Agesilaus

Plutarch

Plutarch. Plutarch's Lives, Vol. V. Perrin, Bernadotte, translator. Cambridge, MA: Harvard University Press; London: William Heinemann Ltd., 1917.

But the time chosen for it proves that this expedition was made from anger more than from careful calculation. For the treaty of peace was made at Lacedaemon on the fourteenth of the month Scirophorion, and on the fifth of Hecatombaeon the Lacedaemonians were defeated at Leuctra,—an interval of twenty days. In that battle a thousand Lacedaemonians fell, besides Cleombrotus the king, and around him the mightiest of the Spartans.

Among these, they say, was Cleonymus, the beautiful son of Sphodrias,[*](Cf. chapter xxv. 1. ) who was thrice struck down in front of his king, as many times rose again to his feet, and died there, fighting the Thebans.

Now that the Lacedaemonians had met with an unexpected reverse, and the Thebans with an unlooked-for success surpassing that of any other Hellenes at strife with Hellenes, the high conduct of the defeated city was no less to be envied and admired than that of the victorious city.

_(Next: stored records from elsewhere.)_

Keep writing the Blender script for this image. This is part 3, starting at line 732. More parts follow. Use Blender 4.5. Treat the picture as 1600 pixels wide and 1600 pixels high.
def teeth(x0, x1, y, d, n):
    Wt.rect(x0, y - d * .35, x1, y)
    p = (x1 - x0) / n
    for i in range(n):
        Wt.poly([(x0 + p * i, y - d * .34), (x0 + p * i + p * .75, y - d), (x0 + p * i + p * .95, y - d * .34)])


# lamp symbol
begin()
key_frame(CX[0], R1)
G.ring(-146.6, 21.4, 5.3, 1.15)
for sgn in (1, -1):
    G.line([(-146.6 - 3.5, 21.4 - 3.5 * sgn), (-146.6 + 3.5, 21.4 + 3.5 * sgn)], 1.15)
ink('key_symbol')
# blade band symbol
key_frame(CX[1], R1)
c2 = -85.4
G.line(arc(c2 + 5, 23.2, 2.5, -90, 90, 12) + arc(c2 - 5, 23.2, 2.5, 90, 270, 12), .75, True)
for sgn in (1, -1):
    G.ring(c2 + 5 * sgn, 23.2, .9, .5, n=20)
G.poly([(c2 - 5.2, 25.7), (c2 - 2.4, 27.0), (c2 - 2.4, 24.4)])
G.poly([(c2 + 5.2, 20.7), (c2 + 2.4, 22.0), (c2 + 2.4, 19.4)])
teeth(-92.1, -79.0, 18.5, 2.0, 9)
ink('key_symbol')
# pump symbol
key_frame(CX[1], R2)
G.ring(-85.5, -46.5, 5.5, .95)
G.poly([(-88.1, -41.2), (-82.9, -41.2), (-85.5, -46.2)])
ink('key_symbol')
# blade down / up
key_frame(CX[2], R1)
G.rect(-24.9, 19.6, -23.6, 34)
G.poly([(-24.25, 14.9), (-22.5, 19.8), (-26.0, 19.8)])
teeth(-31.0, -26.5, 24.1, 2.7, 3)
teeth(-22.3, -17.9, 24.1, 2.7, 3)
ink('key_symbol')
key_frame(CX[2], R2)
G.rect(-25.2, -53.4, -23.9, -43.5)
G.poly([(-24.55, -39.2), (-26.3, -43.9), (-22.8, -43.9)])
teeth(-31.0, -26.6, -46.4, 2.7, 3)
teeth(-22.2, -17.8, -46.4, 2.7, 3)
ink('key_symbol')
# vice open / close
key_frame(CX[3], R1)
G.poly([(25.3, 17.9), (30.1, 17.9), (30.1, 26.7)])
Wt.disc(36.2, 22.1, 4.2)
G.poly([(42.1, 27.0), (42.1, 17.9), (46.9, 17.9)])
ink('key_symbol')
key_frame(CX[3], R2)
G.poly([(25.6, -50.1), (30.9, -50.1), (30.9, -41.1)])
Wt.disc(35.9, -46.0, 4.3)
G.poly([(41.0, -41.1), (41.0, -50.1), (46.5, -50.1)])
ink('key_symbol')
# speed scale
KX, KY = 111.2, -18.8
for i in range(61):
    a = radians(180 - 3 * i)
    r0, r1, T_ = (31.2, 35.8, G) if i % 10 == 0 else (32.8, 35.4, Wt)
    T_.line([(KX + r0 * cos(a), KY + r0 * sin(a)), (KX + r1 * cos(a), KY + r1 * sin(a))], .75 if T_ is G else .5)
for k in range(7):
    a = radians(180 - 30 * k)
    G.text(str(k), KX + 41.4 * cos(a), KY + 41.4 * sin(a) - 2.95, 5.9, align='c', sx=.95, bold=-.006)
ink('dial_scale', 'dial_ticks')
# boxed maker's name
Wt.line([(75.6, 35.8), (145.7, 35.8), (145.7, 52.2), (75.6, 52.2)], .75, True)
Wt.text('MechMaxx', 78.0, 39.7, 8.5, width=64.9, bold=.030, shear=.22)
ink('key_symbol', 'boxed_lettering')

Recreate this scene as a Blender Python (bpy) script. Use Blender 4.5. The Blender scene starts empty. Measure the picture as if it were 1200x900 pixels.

Xenophon says[*](Symposium, i. 1.) that in the case of noble men, there is much that is worth recording even in what they say and do at their wine and in their sports, and he is right; and it is no less, but even more, worth while to observe carefully the decorum with which noble men speak and act in the midst of adversity. The city was holding a festival and was full of strangers; for the gymnopaediae were in progress and choirs of boys were competing with one another in the theatre; then came the messengers of calamity from Leuctra.